■ **Information shown**

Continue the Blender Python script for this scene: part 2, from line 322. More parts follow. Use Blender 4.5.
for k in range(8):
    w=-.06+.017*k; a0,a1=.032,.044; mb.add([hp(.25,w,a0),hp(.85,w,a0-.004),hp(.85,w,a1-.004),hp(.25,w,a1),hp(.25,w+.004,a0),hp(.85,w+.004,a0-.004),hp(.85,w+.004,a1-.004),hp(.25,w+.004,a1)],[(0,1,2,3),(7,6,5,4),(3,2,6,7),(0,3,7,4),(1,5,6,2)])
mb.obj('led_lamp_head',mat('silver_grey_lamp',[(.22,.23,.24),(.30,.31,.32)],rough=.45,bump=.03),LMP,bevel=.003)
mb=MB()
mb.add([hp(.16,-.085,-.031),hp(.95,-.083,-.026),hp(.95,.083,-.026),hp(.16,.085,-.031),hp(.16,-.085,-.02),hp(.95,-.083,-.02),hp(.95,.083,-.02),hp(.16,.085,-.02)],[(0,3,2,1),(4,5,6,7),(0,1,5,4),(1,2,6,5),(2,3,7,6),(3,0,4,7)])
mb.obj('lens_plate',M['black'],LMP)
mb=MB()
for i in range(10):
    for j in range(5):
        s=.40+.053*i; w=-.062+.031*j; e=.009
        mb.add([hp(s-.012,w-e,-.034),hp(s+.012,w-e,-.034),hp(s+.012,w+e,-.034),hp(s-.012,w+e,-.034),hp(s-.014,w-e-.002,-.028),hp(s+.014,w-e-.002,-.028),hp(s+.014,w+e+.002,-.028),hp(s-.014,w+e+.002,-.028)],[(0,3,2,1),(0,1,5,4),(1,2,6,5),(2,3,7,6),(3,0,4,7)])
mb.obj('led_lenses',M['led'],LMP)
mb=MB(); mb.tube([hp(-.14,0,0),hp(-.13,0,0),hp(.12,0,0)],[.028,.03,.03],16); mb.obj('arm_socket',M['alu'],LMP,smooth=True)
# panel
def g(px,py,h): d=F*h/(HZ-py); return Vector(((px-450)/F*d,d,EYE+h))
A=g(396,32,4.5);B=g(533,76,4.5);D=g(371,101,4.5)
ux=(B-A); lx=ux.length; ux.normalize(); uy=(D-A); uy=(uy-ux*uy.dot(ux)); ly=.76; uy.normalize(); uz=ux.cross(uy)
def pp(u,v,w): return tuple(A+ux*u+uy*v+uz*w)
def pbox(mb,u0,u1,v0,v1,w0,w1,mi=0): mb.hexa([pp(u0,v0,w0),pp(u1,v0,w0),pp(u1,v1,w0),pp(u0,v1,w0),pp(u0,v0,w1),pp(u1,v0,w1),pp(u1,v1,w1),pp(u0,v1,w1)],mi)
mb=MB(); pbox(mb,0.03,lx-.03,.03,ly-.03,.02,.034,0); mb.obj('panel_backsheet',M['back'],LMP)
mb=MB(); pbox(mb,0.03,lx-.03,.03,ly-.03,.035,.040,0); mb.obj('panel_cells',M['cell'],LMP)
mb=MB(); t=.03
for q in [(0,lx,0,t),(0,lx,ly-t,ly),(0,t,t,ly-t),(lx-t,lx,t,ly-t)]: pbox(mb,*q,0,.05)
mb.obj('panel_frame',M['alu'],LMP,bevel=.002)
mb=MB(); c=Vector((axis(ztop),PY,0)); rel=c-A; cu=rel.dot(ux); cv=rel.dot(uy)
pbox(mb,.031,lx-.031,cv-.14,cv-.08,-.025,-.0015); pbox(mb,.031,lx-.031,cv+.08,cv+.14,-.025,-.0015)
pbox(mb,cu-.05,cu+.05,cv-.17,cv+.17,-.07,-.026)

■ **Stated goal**
Give back each line above precisely as it stands.

■ **Written response**
Continue the Blender Python script for this scene: part 2, from line 322. More parts follow. Use Blender 4.5.
for k in range(8):
    w=-.06+.017*k; a0,a1=.032,.044; mb.add([hp(.25,w,a0),hp(.85,w,a0-.004),hp(.85,w,a1-.004),hp(.25,w,a1),hp(.25,w+.004,a0),hp(.85,w+.004,a0-.004),hp(.85,w+.004,a1-.004),hp(.25,w+.004,a1)],[(0,1,2,3),(7,6,5,4),(3,2,6,7),(0,3,7,4),(1,5,6,2)])
mb.obj('led_lamp_head',mat('silver_grey_lamp',[(.22,.23,.24),(.30,.31,.32)],rough=.45,bump=.03),LMP,bevel=.003)
mb=MB()
mb.add([hp(.16,-.085,-.031),hp(.95,-.083,-.026),hp(.95,.083,-.026),hp(.16,.085,-.031),hp(.16,-.085,-.02),hp(.95,-.083,-.02),hp(.95,.083,-.02),hp(.16,.085,-.02)],[(0,3,2,1),(4,5,6,7),(0,1,5,4),(1,2,6,5),(2,3,7,6),(3,0,4,7)])
mb.obj('lens_plate',M['black'],LMP)
mb=MB()
for i in range(10):
    for j in range(5):
        s=.40+.053*i; w=-.062+.031*j; e=.009
        mb.add([hp(s-.012,w-e,-.034),hp(s+.012,w-e,-.034),hp(s+.012,w+e,-.034),hp(s-.012,w+e,-.034),hp(s-.014,w-e-.002,-.028),hp(s+.014,w-e-.002,-.028),hp(s+.014,w+e+.002,-.028),hp(s-.014,w+e+.002,-.028)],[(0,3,2,1),(0,1,5,4),(1,2,6,5),(2,3,7,6),(3,0,4,7)])
mb.obj('led_lenses',M['led'],LMP)
mb=MB(); mb.tube([hp(-.14,0,0),hp(-.13,0,0),hp(.12,0,0)],[.028,.03,.03],16); mb.obj('arm_socket',M['alu'],LMP,smooth=True)
# panel
def g(px,py,h): d=F*h/(HZ-py); return Vector(((px-450)/F*d,d,EYE+h))
A=g(396,32,4.5);B=g(533,76,4.5);D=g(371,101,4.5)
ux=(B-A); lx=ux.length; ux.normalize(); uy=(D-A); uy=(uy-ux*uy.dot(ux)); ly=.76; uy.normalize(); uz=ux.cross(uy)
def pp(u,v,w): return tuple(A+ux*u+uy*v+uz*w)
def pbox(mb,u0,u1,v0,v1,w0,w1,mi=0): mb.hexa([pp(u0,v0,w0),pp(u1,v0,w0),pp(u1,v1,w0),pp(u0,v1,w0),pp(u0,v0,w1),pp(u1,v0,w1),pp(u1,v1,w1),pp(u0,v1,w1)],mi)
mb=MB(); pbox(mb,0.03,lx-.03,.03,ly-.03,.02,.034,0); mb.obj('panel_backsheet',M['back'],LMP)
mb=MB(); pbox(mb,0.03,lx-.03,.03,ly-.03,.035,.040,0); mb.obj('panel_cells',M['cell'],LMP)
mb=MB(); t=.03
for q in [(0,lx,0,t),(0,lx,ly-t,ly),(0,t,t,ly-t),(lx-t,lx,t,ly-t)]: pbox(mb,*q,0,.05)
mb.obj('panel_frame',M['alu'],LMP,bevel=.002)
mb=MB(); c=Vector((axis(ztop),PY,0)); rel=c-A; cu=rel.dot(ux); cv=rel.dot(uy)
pbox(mb,.031,lx-.031,cv-.14,cv-.08,-.025,-.0015); pbox(mb,.031,lx-.031,cv+.08,cv+.14,-.025,-.0015)
pbox(mb,cu-.05,cu+.05,cv-.17,cv+.17,-.07,-.026)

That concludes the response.